Wednesday, November 21, 2007

The Struggle With Prayer Pt 2: Fear


Last week I started a series of posts about prayer, and prayer techniques. But before we prayer better, we had better start praying at all. It is so easy to talk about prayer, but actually praying is often hard. How often have you told someone that you’ll pray for them but never done it? I’m a pastor and yet I find myself doing that sometimes. It’s really sad, but true. Why do we talk about prayer so much and yet do it so little?

I have a thousand excuses about why I don’t spend more time with God in prayer. I am too busy. I talk to God more than I talk to my family already. I chat with God subconsciously so prayer is not needed. God knows my thoughts so I don’t have to direct them at God to pray. I am waiting to pray until I have the time to do it right. I don’t want to bore God with my minor issues. But in reality those are all excuses, not reasons.

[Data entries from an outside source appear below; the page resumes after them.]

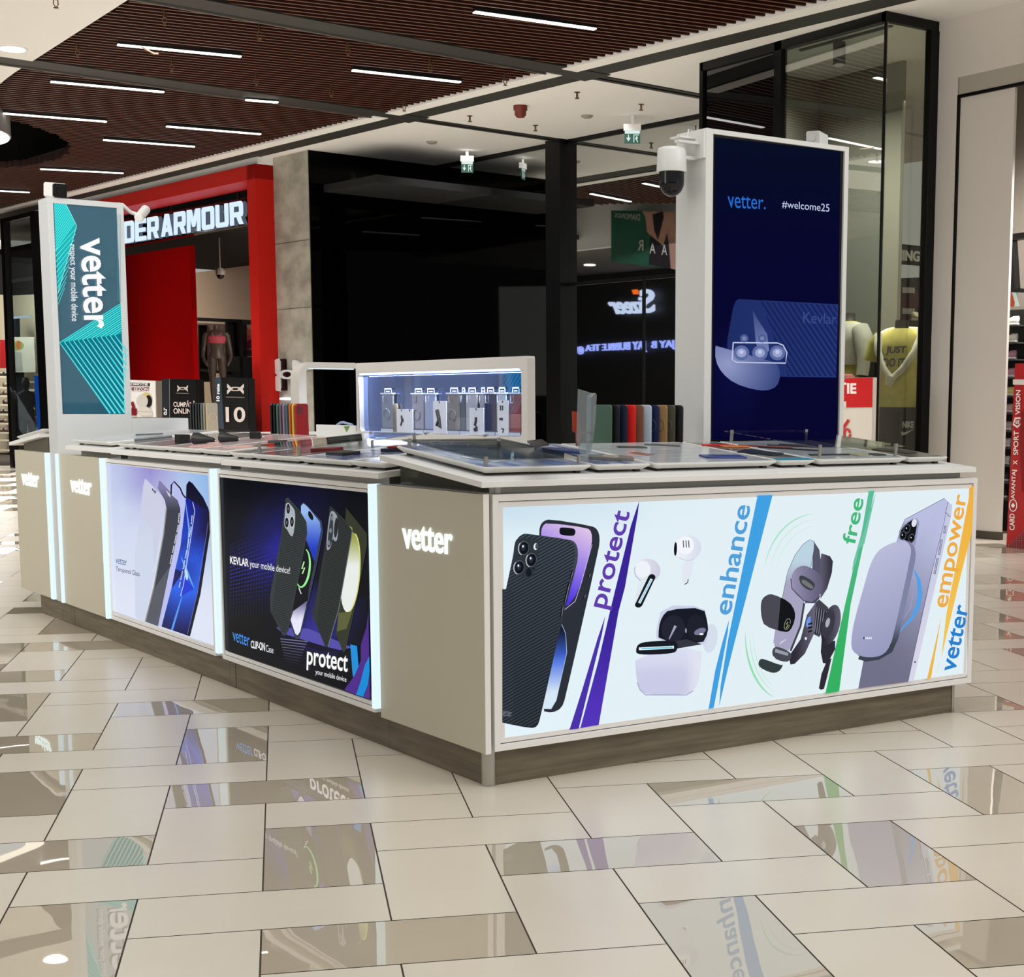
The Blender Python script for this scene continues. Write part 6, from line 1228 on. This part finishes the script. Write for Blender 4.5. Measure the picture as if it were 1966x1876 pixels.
b = MB(xf); text3d(b, 'JUST', [xf @ Vector(p) for p in ((-.105, -.148, 1.355), (.085, -.148, 1.385), (.085, -.150, 1.30), (-.105, -.150, 1.28))], .004, -(xf.to_3x3() @ Vector((0, 1, 0))).normalized(), bold=.06); b.xf = None
b = MB(); R3 = xf.to_3x3()
def shirt_text(s_, x0, x1, z0, z1): text3d(b, s_, [xf @ Vector(p) for p in ((x0, -.140, z1), (x1, -.140, z1), (x1, -.140, z0), (x0, -.140, z0))], .006, -(R3 @ Vector((0, 1, 0))).normalized(), bold=.025, shear=.1)
shirt_text('JUST', -.095, .09, 1.30, 1.375); shirt_text('DO IT.', -.115, .09, 1.20, 1.275); b.build('slogan', BLACK, t)
b = MB(); nk = hx(*RV(428, 1130), 8.72); 
fn_ = -(R3 @ Vector((0, 1, 0))).normalized(); sx_ = (R3 @ Vector((1, 0, 0))).normalized()
cpt = xf @ Vector((.12, -.135, .66)); w3 = .05 * s
text3d(b, 'NIKE', [cpt + sx_ * a_ * w3 + Z * z_ * w3 for a_, z_ in ((-1, 1.6), (1, 1.6), (1, .5), (-1, .5))], .003, fn_, bold=.05)
sw = [(-1.1, -.1), (-1.2, -.6), (-.9, -.8), (-.3, -.6), (1.2, .4), (-.2, -.15), (-.7, -.3), (-.9, -.2)]
b.prism([cpt + sx_ * a_ * w3 + Z * z_ * w3 for a_, z_ in sw], fn_ * .003); b.build('shorts_logo', mat('print_white', (220, 220, 220), .5), t)
pt = hx(*RV(130, 525), 9.3); b2 = Vector((pt.x, pt.y, base.z)); fd = Vector((-1, .2, 0)).normalized()
s2 = (pt.z - base.z) / 1.6
xf2, t = mannequin(b2, fd, s2, 'tee', 'grey mannequin in yellow top with white jacket half hidden by the totem', (96, 92, 88), (226, 218, 140), 'mid')
b = MB(xf2); b.loft([(0, .01, 1.16, .2, .13), (0, .01, 1.36, .215, .14), (0, 0, 1.47, .21, .12), (0, 0, 1.52, .12, .09)], 20, 0, False)
for sx in (-1, 1): b.tube([(sx * .18, 0, 1.46), (sx * .24, 0, 1.38), (sx * .27, .01, 1.2), (sx * .28, -.02, 1.06)], [.08, .085, .075, .06], 12, 0, False)
b.build('jacket', noisy('sweater_white', (1, 1, 1), (1, 1, 1), 1), t)
# sale stand
t = thing('sale_stand', 'white sale stand with red header and a red percent sign behind the totem', 'display stand', hx(1650, 780, 7.6))
A_ = 7.55; q = [hx(*RV(*p), A_) for p in ((-170, 856), (250, 846), (246, 1180), (-166, 1180))]
b = MB(); TLx, TRx = q[0], q[1]; b.hexa([(p.x, p.y, 0) for p in (TLx, TRx)] + [(p.x + .05, p.y, 0) for p in (TRx, TLx)], [tuple(TLx), tuple(TRx), (TRx.x + .05, TRx.y, TRx.z), (TLx.x + .05, TLx.y, TLx.z)]); b.build('board', mat('stand_white', (212, 204, 192), .5), t)
A = Art(X, A_ - .004, RV, .001); A.poly([(-168, 857), (250, 847), (248, 995), (-167, 1000)], (196, 26, 30)); A.text('PROMOȚIE', [(-150, 872), (168, 872), (168, 944), (-150, 944)], (238, 230, 222), .04); A.poly([(98, 966), (118, 966), (118, 998), (98, 998)], (212, 204, 192))
A.line([(58, 1165), (130, 1058)], 14, (190, 40, 40)); A.line(ell(122, 1130, 15, 24), 11, (190, 40, 40)); A.line(ell(66, 1085, 15, 24), 11, (190, 40, 40)); A.build('print', PRINT, t)
b = MB(); P = hx(1627, 722, 8.6); b.loft([(P.x, P.y, P.z - .16, .1, .12), (P.x, P.y, P.z - .03, .09, .1), (P.x, P.y, P.z + .02, .04, .05)], 14); b.box(P.x - .1, P.x + .1, P.y - .1, P.y + .1, base.z, P.z - .16); tag(b.build('folded_pink_top', mat('pink_cloth', (226, 128, 128), .8)), 'pink garment on a block behind the totem edge', 'clothes')
# ---- shoe wall and red stand beyond the right portal
XR = 9.5
t = thing('shoe_wall', 'tall dark shoe display wall seen through the right-hand portal', 'display', hx(1935, 800, XR))
b = MB(); pa, pb_ = hx(1905, 800, XR + .25), hx(1966, 800, XR + .25); b.box(XR + .2, XR + .28, pb_.y - 1.5, 6.45, 0, 2.2); b.build('back_board', mat('shoe_wall_dark', (18, 18, 18), .5), t)
yL, yR = hx(1948, 800, XR).y, hx(1912, 800, XR).y
sh_y = [617, 650, 682, 716, 752, 784, 818, 850, 884, 916, 948]
cols = [(240, 234, 220), (240, 236, 226), (196, 146, 168), (200, 150, 170), (226, 216, 140), (214, 180, 176), (206, 184, 184), (226, 226, 222), (228, 228, 226), (60, 60, 58), (40, 40, 40)]
labs = ['cream trainer', 'off-white trainer', 'mauve trainer, upper one', 'mauve trainer, lower one', 'pale yellow trainer', 'light pink trainer', 'greyish pink trainer', 'white trainer with grey collar', 'plain white trainer', 'black and white trainer', 'black trainer']
b = MB()
for y in sh_y: z = hx(1930, y + 9, XR).z; b.box(XR - .12, XR + .2, yL - .1, 6.4, z - .012, z)
b.build('shelf', mat('shelf_clear', (60, 60, 60), .3), t)
for i, y in enumerate(sh_y):
    z = hx(1930, y + 9, XR).z; u = 1934 - i * 2.2; P = hx(u, y + 9, XR); P.z = z; P += Y * .0
    shoe(P, Y * 1 + X * -.35, Z, .82 if i else .82, (240, 240, 236), cols[i], '%s on the right shoe wall, %s shelf from the top' % (labs[i], ['first', 'second', 'third', 'fourth', 'fifth', 'sixth', 'seventh', 'eighth', 'ninth', 'tenth', 'eleventh'][i]), 'trainers on the right shoe wall')
A = Art(X, XR - .1, RV, .002); A.poly([(905, 290), (930, 295), (985, 490), (905, 495)], (206, 230, 226)); A.poly([(910, 300), (935, 300), (980, 440), (945, 400), (912, 370)], (70, 176, 178)); A.poly([(908, 390), (940, 400), (968, 490), (935, 495), (908, 440)], (176, 76, 48), 0, 1); tag(A.build('wall_picture', PRINT), 'turquoise and orange poster above the shoe wall at the right edge', 'picture')
mb = MB(); mb.box(XR + .3, XR + .36, 2.0, 6.47, 0, ZC); mb.prism([hx(*RV(*p), XR - .3) for p in ((925, 130), (1006, 120), (1006, 150), (945, 160), (960, 400), (985, 400), (985, 420), (940, 420))], (.08, 0, 0), 1); struct(mb.build('wall_shop', [mat('inner_taupe', (150, 142, 134), .7), BLK]))
lamp('right_shop_light', (9.3, 4.9, 3.6), (9.55, 6.0, 1.3), .3, 1.2, 60, (1, .96, .92), math.radians(120))
P = hz(1932, 1051, 0); XS2 = P.x
t = thing('promo_totem', 'tall red promotional stand with white vertical lettering at the right edge', 'display stand', P)
yy0 = hx(1966, 900, XS2).y - .35; zt2 = hx(1955, 698, XS2).z
b = MB(); b.hexa([(XS2, P.y, 0), (XS2, yy0, 0), (XS2 + .12, yy0, 0), (XS2 + .12, P.y, 0)], [(XS2, hx(1949, 700, XS2).y, zt2), (XS2, yy0, zt2), (XS2 + .12, yy0, zt2), (XS2 + .12, hx(1949, 700, XS2).y, zt2)]); b.build('board', mat('totem_red', (176, 16, 22), .35), t)
A = Art(X, XS2 - .003, RT, .0008); A.text('CARD', [(450, 1075), (450, 985), (478, 985), (478, 1075)], (244, 236, 230), .02); A.line(ell(470, 940, 20, 32, 0, 0, 359, 24), 5, (244, 236, 230)); A.poly([(470, 925), (482, 940), (470, 955), (458, 940)], (244, 236, 230)); A.text('AVANTAJ', [(458, 905), (465, 745), (493, 745), (486, 905)], (244, 236, 230), .02); A.text('X', [(470, 718), (471, 692), (495, 692), (494, 718)], (244, 236, 230), .02); A.text('SPORT', [(472, 665), (475, 532), (502, 532), (499, 665)], (244, 236, 230), .02)
A.poly([(480, 460), (514, 458), (522, 490), (495, 518), (470, 500)], (238, 226, 222)); A.poly([(486, 470), (510, 468), (514, 488), (495, 506), (478, 494)], (150, 20, 30)); A.text('S', [(484, 495), (488, 474), (508, 474), (504, 495)], (240, 232, 228), .03)
A.text('VISION', [(485, 445), (488, 310), (514, 310), (511, 445)], (244, 236, 230), .02); A.poly([(472, 252), (540, 252), (540, 282), (472, 280)], (226, 214, 208)); A.many([[(430 + k * 14, 1170 - j * 13), (436 + k * 14, 1176 - j * 13), (442 + k * 14, 1170 - j * 13), (436 + k * 14, 1164 - j * 13)] for k in range(8) for j in range(1 + k)], (120, 90, 100)); A.poly([(515, 440), (560, 380), (560, 900), (520, 860), (510, 600)], (136, 14, 20))
A.build('print', PRINT, t)
# ---- opposite side of the mall, seen only mirrored in the dark glass
AM = 10.95
def rf(u, v, ar):
    p = ma(u, v, 2 * AM - ar); a, b_, z = mc(p); return M(ar, b_, z)
mb = MB(); q = [rf(u, v, 2.5) for u, v in ((1000, 388), (1330, 408), (1330, 476), (1000, 474))]; zt3 = max(q[0].z, q[1].z) + .1; zb3 = (q[2].z + q[3].z) / 2
mb = MB(MM); mb.box(2.3, 2.5, 17, 40, zb3, zb3 + 1.6); struct(mb.build('wall_gallery', mat('gallery_white', (236, 238, 240), .6)))
mb = MB(MM); mb.box(-6, 2.3, 17, 45, zb3, zb3 + .1); struct(mb.build('ceiling', mat('gallery_soffit', (120, 114, 108), .8)))
mb = MB(MM); mb.box(-2.6, -2.0, 17, 48, 0, zb3); struct(mb.build('wall_opposite', mat('opposite_black', (10, 10, 12), .5)))
mb = MB(MM); mb.box(-6, 9, 44, 44.2, 0, 5.5); struct(mb.build('wall_end', mat('end_dark', (40, 38, 36), .7)))
lamp('gallery_wash', M(5.2, 27, 6.6), M(2.5, 27, 5.1), 1, 14, 160, (1, 1, 1))
t = thing('shop_sign', 'small glowing white shop name with an orange dot, seen mirrored in the dark glass', 'sign', rf(1215, 580, -1.9))
HH = crop(1020, 160, 2.606); b = MB()
text3d(b, 'izeer', [rf(*HH(*p), -1.9) for p in ((556, 1070), (378, 1072), (415, 1157), (560, 1152))], .06, MX, bold=.02, shear=.0); text3d(b, 'S', [rf(*HH(*p), -1.9) for p in ((618, 1030), (545, 1030), (552, 1150), (622, 1148))], .06, MX, bold=.02); b.build('letters', mat('sizeer_glow', (206, 220, 255), emit=1.6), t)
b = MB(); b.prism([rf(*HH(*p), -1.9) for p in ((534, 1032), (512, 1034), (518, 1056), (540, 1056))], MX * .06); b.build('orange_dot', mat('sizeer_orange', (255, 110, 20), emit=1.6), t)
t = thing('led_ticker', 'blue-white LED ticker reading BUBBLE TEA, seen mirrored in the dark glass', 'sign', rf(1200, 670, -1.9)); b = MB()
text3d(b, 'JAY BUBBLE TEA', [rf(*HH(*p), -1.9) for p in ((580, 1288), (275, 1310), (275, 1350), (580, 1345))], .05, MX, bold=.01); text3d(b, 'JAY B', [rf(*HH(*p), -1.9) for p in ((724, 1284), (606, 1290), (606, 1338), (724, 1332))], .05, MX, bold=.01); text3d(b, '@TEA', [rf(*HH(*p), -1.9) for p in ((265, 1316), (190, 1318), (190, 1360), (265, 1356))], .05, MX, bold=.01)
b.build('letters', mat('ticker_glow', (150, 165, 255), emit=2.), t)
A = Art(MX, 0, None); A.w = lambda p, k=None: rf(p[0], p[1], 2.9) + MX * .004 * (A.lay if k is None else k)
A.cv = None
def hp_(*pts): return [HH(*p) for p in pts]
A.poly(hp_((400, 636), (728, 640), (724, 932), (400, 892)), (44, 96, 78)); A.poly(hp_((555, 640), (728, 640), (724, 932), (600, 905), (590, 700)), (190, 150, 138)); A.poly(hp_((600, 660), (660, 640), (690, 800), (700, 930), (590, 905)), (40, 36, 44)); A.line(hp_((590, 650), (600, 740), (650, 800), (690, 650)), 14, (205, 160, 140)); A.line(hp_((700, 650), (712, 770)), 12, (205, 160, 140))
A.text('DIAMONDS', [HH(*p) for p in ((548, 655), (422, 650), (422, 670), (548, 688))], (200, 210, 205)); 
for ch_, x, y in (('R', 552, 785), ('A', 612, 800), ('A', 672, 808)): A.text(ch_, [HH(*p) for p in ((x + 14, y), (x - 14, y), (x - 14, y + 52), (x + 14, y + 52))], (225, 228, 222))
tag(A.build('hanging_banner', PRINT), 'green fashion banner hanging in the atrium, seen mirrored in the dark glass', 'banner')
for i in range(3):
    u, v = ((612, 880), (1120, 880), (1120, 940))[i]; p = rf(*((1138, 498), (1132, 497), (1118, 496))[i], -.5)
t = thing('round_downlight', 'round downlight mirrored in the dark glass below the banner', 'ceiling light', rf(1132, 497, 0)); p = rf(1132, 497, 0); b = MB(); b.tube([(p.x, p.y, zb3 - .02), (p.x, p.y, zb3)], .14, 16); b.build('lens', LAMPM, t)
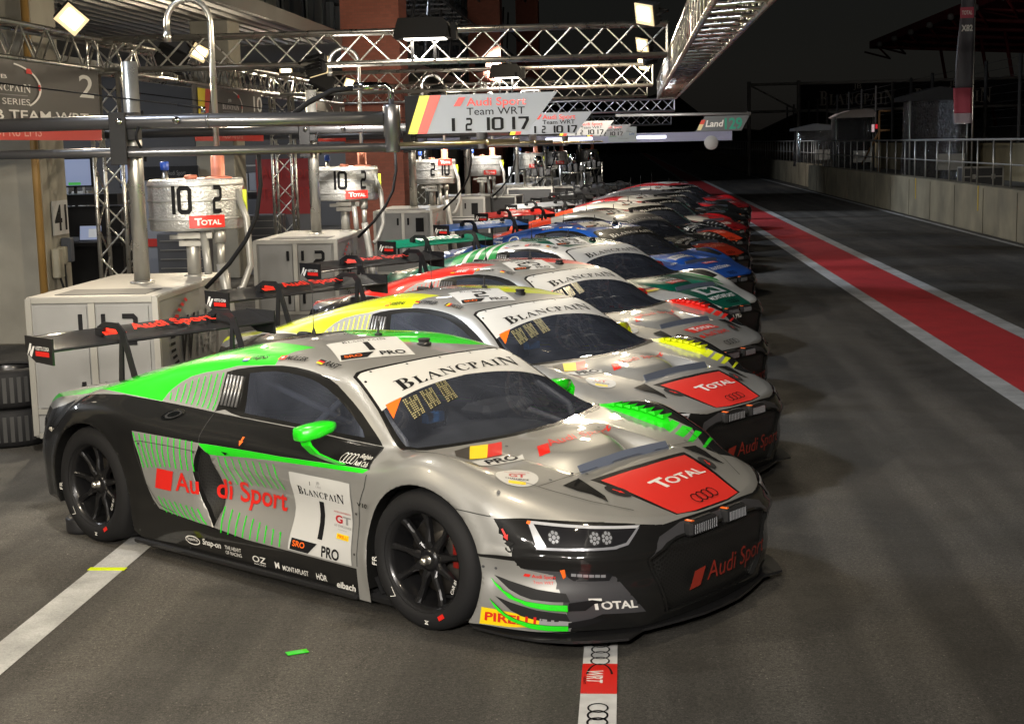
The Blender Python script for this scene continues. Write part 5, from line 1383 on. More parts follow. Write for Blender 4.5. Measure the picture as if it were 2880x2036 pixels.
def wing_parts(parent, top, letters=None, lettermat=REDV, end=CARBON):
    """rear wing > endplates, swan-neck struts, lettering"""
    n = 14
    up = []; lo = []
    for i in range(n+1):
        t = i/n
        x = -.47-.285*t
        zc = 1.098+.055*t**1.3+.018*t*t
        th = .030*(1-t)**.5*(t+.05)**.35
        up.append((x, zc+th*.7)); lo.append((x, zc-th*.5))
    prof = up+[(-.757, 1.172)]+lo[::-1]
    m = MB()
    k = len(prof)
    vs = [(x, y, z) for y in (-.868, .868) for x, z in prof]
    m.add(vs, [(i, (i+1) % k, k+(i+1) % k, k+i) for i in range(k)], 0, True)
    wg = m.build('rear_wing', top, parent)
    for s in (-1, 1):
        e = MB(); e.prism([(-.772, 1.180), (-.472, 1.176), (-.472, 1.012), (-.66, 1.020), (-.768, 1.074)], s*.866, s*.880, 'y')
        ep = e.build('endplate', end, wg)
        f = Flat((-.755 if s < 0 else -.49, s*.8815, 1.05), (1 if s < 0 else -1, 0, 0), (0, 0, 1), .001)
        f.put([[(.005, .005), (.04, .085), (.06, .085), (.045, .03), (.075, .07), (.095, .07), (.055, .0), (.035, .01), (.045, .05)]], LETTERW)
        f.put(fit(sans('ASSETTO CORSA', .02), .15, .024, .105, .048), LETTERW)
        f.put([[(.105, .012), (.255, .012), (.255, .042), (.105, .042)]], REDV)
        f.build('endplate_lettering', ep)
        t = MB()
        y0, y1 = s*.437-.007, s*.437+.007
        t.prism([(-.64, 1.195), (-.645, 1.135), (-.60, 1.13), (-.585, 1.175), (-.555, 1.195), (-.44, 1.190), (-.405, 1.155), (-.365, .84), (-.405, .84), (-.43, .84), (-.345, 1.12), (-.345, 1.18), (-.42, 1.232), (-.57, 1.230)][:7]+[(-.44, .84), (-.395, .84), (-.375, 1.10), (-.355, 1.145), (-.35, 1.18), (-.42, 1.232), (-.57, 1.230)], y0, y1, 'y')
        t.prism([(-.352, 1.175), (-.372, 1.10), (-.282, .85), (-.235, .87)], y0, y1, 'y')
        t.box((-.615, s*.437, 1.165), (.055, .045, .05), 0)
        t.build('swan_neck', CARBON, wg)
    if letters:
        f = Flat((-.515, -.62, 1.134), (0, 1, 0), Vector((-.285, 0, .082)).normalized(), .011)
        for i, (kind, a, b) in enumerate(letters):
            if kind == 'sq': f.put([[(a, .02), (b, .02), (b+.03, .15), (a+.03, .15)]], lettermat)
            else: f.put(fit(sans(kind, .02), b-a, .13, a, .02), lettermat)
        f.build('wing_lettering', wg)
    return wg
def mirror_parts(parent, m):
    for s in (-1, 1):
        b = MB(); secs = []
        for ya, zc, hh, x0, x1 in ((1.105, .888, .030, 1.985, 2.035), (1.095, .889, .035, 1.972, 2.065), (1.02, .898, .037, 1.975, 2.095), (.94, .908, .030, 1.985, 2.10), (.905, .912, .022, 2.0, 2.085), (.895, .913, .012, 2.02, 2.06)):
            ring = []
            for q in range(14):
                a = 2*math.pi*q/14
                cx_, cz = math.copysign(abs(math.cos(a))**.6, math.cos(a)), math.copysign(abs(math.sin(a))**.5, math.sin(a))
                ring.append(((x0+x1)/2-.03+(x1-x0)/2*cx_, s*(ya-.02)-(.05 if s > 0 else 0), zc+hh*cz-(.035 if s > 0 else 0)))
            secs.append(ring)
        vs = [p for r_ in secs for p in r_]; n = 14; k = len(secs)
        fs = [(i*n+j, i*n+(j+1) % n, (i+1)*n+(j+1) % n, (i+1)*n+j) for i in range(k-1) for j in range(n)]+[tuple(range(n)), tuple(range((k-1)*n, k*n))]
        b.add(vs, fs, 0, True)
        mo = b.build('mirror', m, parent)
        a = MB()
        P = [(1.98, s*1.04, .875, .030), (2.01, s*1.045, .83, .028), (2.03, s*1.01, .785, .026), (2.08, s*.96, .75, .024), (2.14, s*.932, .730, .020)]
        vs = []
        for x, y, z, hw in P: vs += [(x-hw, y-.009, z), (x+hw, y-.009, z+.006), (x+hw, y+.009, z+.006), (x-hw, y+.009, z)]
        a.add(vs, [(i*4+j, i*4+(j+1) % 4, i*4+4+(j+1) % 4, i*4+4+j) for i in range(4) for j in range(4)]+[(0, 1, 2, 3), (16, 17, 18, 19)])
        a.build('mirror_stalk', m, mo)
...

The real reason I don’t pray more is that I am afraid. I am afraid that if I actually pray about what is going on in my life then I won’t have any excuses if I fail. You see, if I don’t pray, then I always can say “well I should have prayed about that more” as an excuse. But what does it mean if I pray about something and still fail?

And even more than that, I am afraid that if I do pray I won’t like the answers to my prayers if I do pray. It isn’t a conscious fear, but to some extent I keep trying to keep prayer as a reserve chute in case I am plummeting to my death, and am afraid that if I pull the chute too soon it won’t be there when I need it, if at all.

I know I’m not alone with some of these fears, and probably many more that I haven’t recognized in myself yet. The question, however, is what are we going to do about them? I can believe that prayer is important all I want, but if I don’t put that belief into practice its’ useless.

The problem, though, is that there are no magic solutions to make fear disappear. Only by trying out our fears and putting them to the test can we realize how foolish they are. We gain nothing by flinching away from God because we’re afraid. If you’re like me, right now you’re wishing there was another way. Perhaps you’re even certain that there is and have already decided to put off prayer until you have conquered your fears.

But there isn’t another way, which again scares me because these fears are my fears too. To conquer them we have to face them, prove them wrong, and that means we have to actually pray. Over the next several weeks I’ll be blogging about ways of making prayer easier, but in the end we still have to sit down and do it.

So right now, step away from the computer, go somewhere private, and pray. Not when you’re done with your email, go now. I will too.